Few tax evaders, criminals or political subversives do as much damage to the fabric of our society and the quality of our national character as some of the methods employed to investigate them. Interestingly, we have found that law-enforcement officials are more sensitive to this than elected politicians. When a member of the Commons Justice Committee once argued to former U.S. Attorney-General Ramsay Clark, who was appearing as a witness on a proposed bill, that Government needed stronger powers because criminals used unscrupulous methods, Mr. Clark responded that certain criminals also practice murder but that did not make it an appropriate tool for Government.

 

 

If we have to live our lives weighing every action, every communication, every human contact, wondering what agents of the state might find out about, how they would analyse it, judge it, tamper with it, and somehow use it to our detriment, we are not truly free.

 

*****

 

We can only have one standard. The state may do nothing that contravenes the guarantees implicit in the concepts of ordered liberty and fundamental justice. These principles are effective only when there is a strict adherence to due process. The starting point is always the individual, not the state. If due process if violated, the humblest of citizens is sheltered  in the heart of our legal order by the guarantee that they are protected from prosecution and shielded from sanction.

 

The risk, the great and agonizing danger in our system, is that our citizens get caught in a treadmill.

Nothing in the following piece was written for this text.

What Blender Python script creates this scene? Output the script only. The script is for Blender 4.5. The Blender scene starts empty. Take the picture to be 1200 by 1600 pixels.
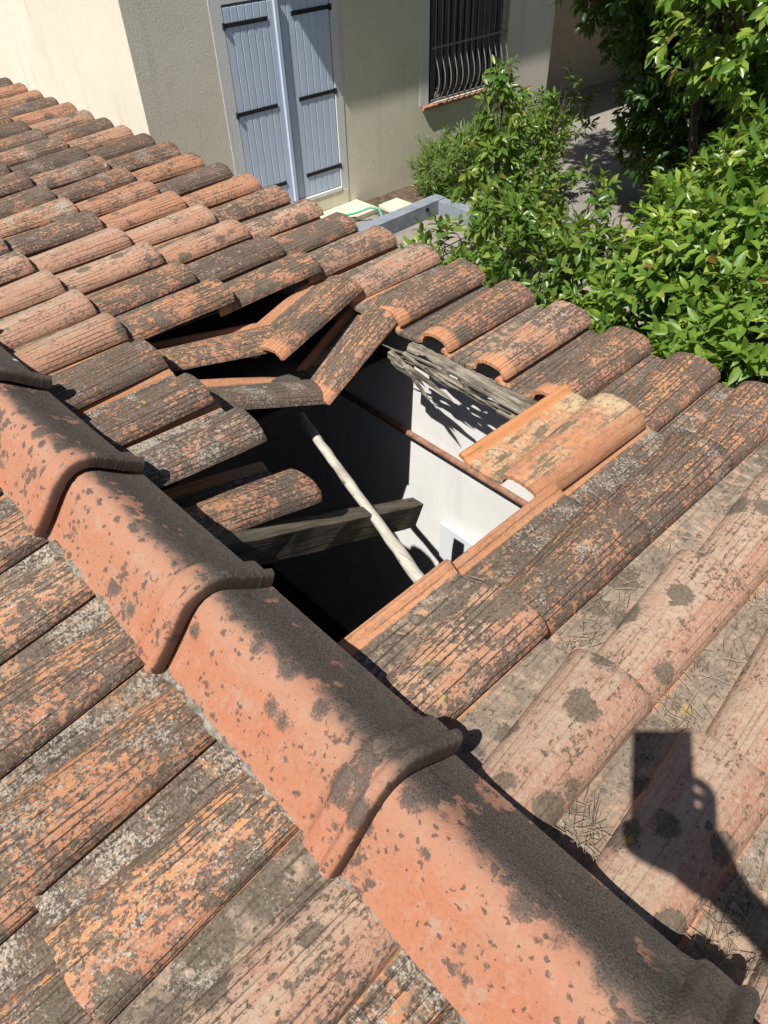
import bpy, bmesh, math, random
import numpy as np
from mathutils import Vector, Matrix, Euler

random.seed(7); rng = np.random.default_rng(11)
scene = bpy.context.scene
col = scene.collection
PI = math.pi

# ------------------------------------------------------------------ camera
CAM = Vector((0.6492, -0.4043, 1.1824))
CR = Vector((0.69435, 0.71914, -0.02667))      # camera right
CD = Vector((0.48923, -0.49890, -0.71537))     # camera down
CF = Vector((-0.52776, 0.48367, -0.69824))     # camera forward
cd = bpy.data.cameras.new('camera'); cam = bpy.data.objects.new('camera', cd); col.objects.link(cam)
cd.sensor_fit = 'VERTICAL'; cd.sensor_height = 24.0; cd.lens = 1108.1 / 1600 * 24.0
cd.clip_start = 0.01; cd.clip_end = 400
M = Matrix.Identity(4)
for i in range(3):
    M[i][0] = CR[i]; M[i][1] = -CD[i]; M[i][2] = -CF[i]; M[i][3] = CAM[i]
cam.matrix_world = M
scene.camera = cam

# ------------------------------------------------------------------ world, sun, exposure
SUNL = Vector((-0.100, 0.540, -0.835)).normalized()    # direction the light travels
to_sun = -SUNL
elev = math.asin(to_sun.z)
w = bpy.data.worlds.new('World'); scene.world = w; w.use_nodes = True
wn = w.node_tree.nodes; wl = w.node_tree.links; wn.clear()
sky = wn.new('ShaderNodeTexSky'); sky.sky_type = 'NISHITA'; sky.sun_disc = False
sky.sun_elevation = elev; sky.sun_rotation = math.atan2(to_sun.x, to_sun.y)
bg = wn.new('ShaderNodeBackground'); bg.inputs[1].default_value = 0.05
wo = wn.new('ShaderNodeOutputWorld'); wl.new(sky.outputs[0], bg.inputs[0]); wl.new(bg.outputs[0], wo.inputs[0])
sl = bpy.data.lights.new('sun', 'SUN'); sl.energy = 5.0; sl.angle = math.radians(0.53); sl.color = (1.0, 0.955, 0.88)
so = bpy.data.objects.new('sun', sl); col.objects.link(so)
so.rotation_euler = SUNL.to_track_quat('-Z', 'Y').to_euler(); so.location = (2, -8, 12)
vs = scene.view_settings; vs.view_transform = 'Standard'; vs.look = 'None'; vs.exposure = 0.32; vs.gamma = 1.0
vs.use_curve_mapping = False
scene.cycles.max_bounces = 4; scene.cycles.diffuse_bounces = 2; scene.cycles.glossy_bounces = 2; scene.cycles.transmission_bounces = 2

# ------------------------------------------------------------------ node helpers
class NT:
    def __init__(s, name):
        s.m = bpy.data.materials.new(name); s.m.use_nodes = True
        s.t = s.m.node_tree; s.t.nodes.clear()
        s.out = s.t.nodes.new('ShaderNodeOutputMaterial')
        s.b = s.t.nodes.new('ShaderNodeBsdfPrincipled'); s.t.links.new(s.b.outputs[0], s.out.inputs[0])
        s.b.inputs['Roughness'].default_value = 0.9
        s.b.inputs['Specular IOR Level'].default_value = 0.25
    def n(s, typ): return s.t.nodes.new(typ)
    def put(s, inp, v):
        if isinstance(v, bpy.types.NodeSocket): s.t.links.new(v, inp)
        else:
            if isinstance(v, (tuple, list)) and len(v) == 3 and inp.type == 'RGBA': v = (*v, 1)
            inp.default_value = v
    def math(s, op, a, b=0.0, c=None, clamp=False):
        n = s.n('ShaderNodeMath'); n.operation = op; n.use_clamp = clamp
        s.put(n.inputs[0], a); s.put(n.inputs[1], b)
        if c is not None: s.put(n.inputs[2], c)
        return n.outputs[0]
    def add(s, a, b): return s.math('ADD', a, b)
    def sub(s, a, b): return s.math('SUBTRACT', a, b)
    def mul(s, a, b): return s.math('MULTIPLY', a, b)
    def mx(s, a, b): return s.math('MAXIMUM', a, b)
    def ss(s, x, lo, hi, a=0.0, b=1.0):
        n = s.n('ShaderNodeMapRange'); n.interpolation_type = 'SMOOTHSTEP'
        s.put(n.inputs[0], x); s.put(n.inputs[1], lo); s.put(n.inputs[2], hi); s.put(n.inputs[3], a); s.put(n.inputs[4], b)
        return n.outputs[0]
    def noise(s, vec, scale, detail=3.0, rough=0.55, dist=0.0, colr=False):
        n = s.n('ShaderNodeTexNoise'); s.put(n.inputs['Vector'], vec)
        n.inputs['Scale'].default_value = scale; n.inputs['Detail'].default_value = detail
        n.inputs['Roughness'].default_value = rough; n.inputs['Distortion'].default_value = dist
        return n.outputs[1] if colr else n.outputs[0]
    def vor(s, vec, scale, feature='F1', dim='3D', wv=None, rnd=1.0):
        n = s.n('ShaderNodeTexVoronoi'); n.voronoi_dimensions = dim; n.feature = feature
        if dim == '1D': s.put(n.inputs['W'], wv)
        else: s.put(n.inputs['Vector'], vec)
        n.inputs['Scale'].default_value = scale; n.inputs['Randomness'].default_value = rnd
        return n.outputs['Distance'], (n.outputs['Color'] if feature == 'F1' else None)
    def mix(s, f, a, b, mode='MIX'):
        n = s.n('ShaderNodeMix'); n.data_type = 'RGBA'; n.blend_type = mode
        s.put(n.inputs[0], f); s.put(n.inputs[6], a); s.put(n.inputs[7], b)
        return n.outputs[2]
    def comb(s, x, y, z):
        n = s.n('ShaderNodeCombineXYZ'); s.put(n.inputs[0], x); s.put(n.inputs[1], y); s.put(n.inputs[2], z); return n.outputs[0]
    def sep(s, v):
        n = s.n('ShaderNodeSeparateXYZ'); s.put(n.inputs[0], v); return n.outputs
    def sepc(s, v):
        n = s.n('ShaderNodeSeparateColor'); s.put(n.inputs[0], v); return n.outputs
    def vadd(s, a, b):
        n = s.n('ShaderNodeVectorMath'); n.operation = 'ADD'; s.put(n.inputs[0], a); s.put(n.inputs[1], b); return n.outputs[0]
    def vscale(s, a, f):
        n = s.n('ShaderNodeVectorMath'); n.operation = 'MULTIPLY'; s.put(n.inputs[0], a); s.put(n.inputs[1], f); return n.outputs[0]
    def obj(s): return s.n('ShaderNodeTexCoord').outputs['Object']
    def geo(s): return s.n('ShaderNodeNewGeometry')
    def bump(s, h, dist, strength=1.0):
        n = s.n('ShaderNodeBump'); n.inputs['Strength'].default_value = strength; n.inputs['Distance'].default_value = dist
        s.put(n.inputs['Height'], h); s.t.links.new(n.outputs[0], s.b.inputs['Normal'])
    def base(s, c): s.put(s.b.inputs['Base Color'], c)

def simple_mat(name, c1, c2, scale=8, rough=0.85, bump=0.0, bscale=60, metal=0.0):
    k = NT(name); v = k.obj()
    n = k.noise(v, scale, 6, 0.6)
    k.base(k.mix(k.ss(n, 0.35, 0.65), c1, c2))
    k.b.inputs['Roughness'].default_value = rough; k.b.inputs['Metallic'].default_value = metal
    if bump: k.bump(k.noise(v, bscale, 6, 0.65), bump)
    return k.m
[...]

While seeking elusive administrative and legal remedies against prejudices they have suffered, their constitutional rights are compromised by the intolerably long process of legal procedures. Relief often comes too late. The system implodes from its own weight. The administration of justice becomes, in the words of Viscount Buckmaster, “…a mystery to the uninitiated and a snare to the unwary…” We have seen the looks of fear, anger, bewilderment and powerlessness on the faces of  people caught up in government webs and fishing expeditions. It should make us ashamed as Canadians.

 

We constantly witness certain vested interests in the public and private sectors whitewashing  friends and finding scapegoats to whipsaw. Their attacks are often aimed at the weakest among us. All the while they publicly mouth pronouncements of moral platitudes. They seek to impose a rigid statist culture of control and they are dangerously close to succeeding.

 

We need a national awakening  and a renewed national will. From corporate employee to government bureaucrat, from trade unionist to small businessman, from professional to tradesman--from all of us—a commitment to the conviction that our primary allegiance is to our personal integrity and to our common weal, and that we are dedicated to the proposition that a just society governed by due process is not merely a dream for our hearts to crave but is truly a reality which our hands can forge. It is the ultimate reflection of our transcendent yearning for redemptive change.

 

The standard is raised high and the task is daunting. But with the necessary resolve we can secure a society where hope is not extinguished by humiliation, where justice is not compromised by expediency, where truth is not mortgaged by timidity and where honour is not cheapened by avarice.

 

This is our only surety of a government, and a society, that endures with pride and purpose in a spirit of compassion and conscience, and not one that merely exists--paralysed and petrified--in the icy frost of its own indecision and indifference.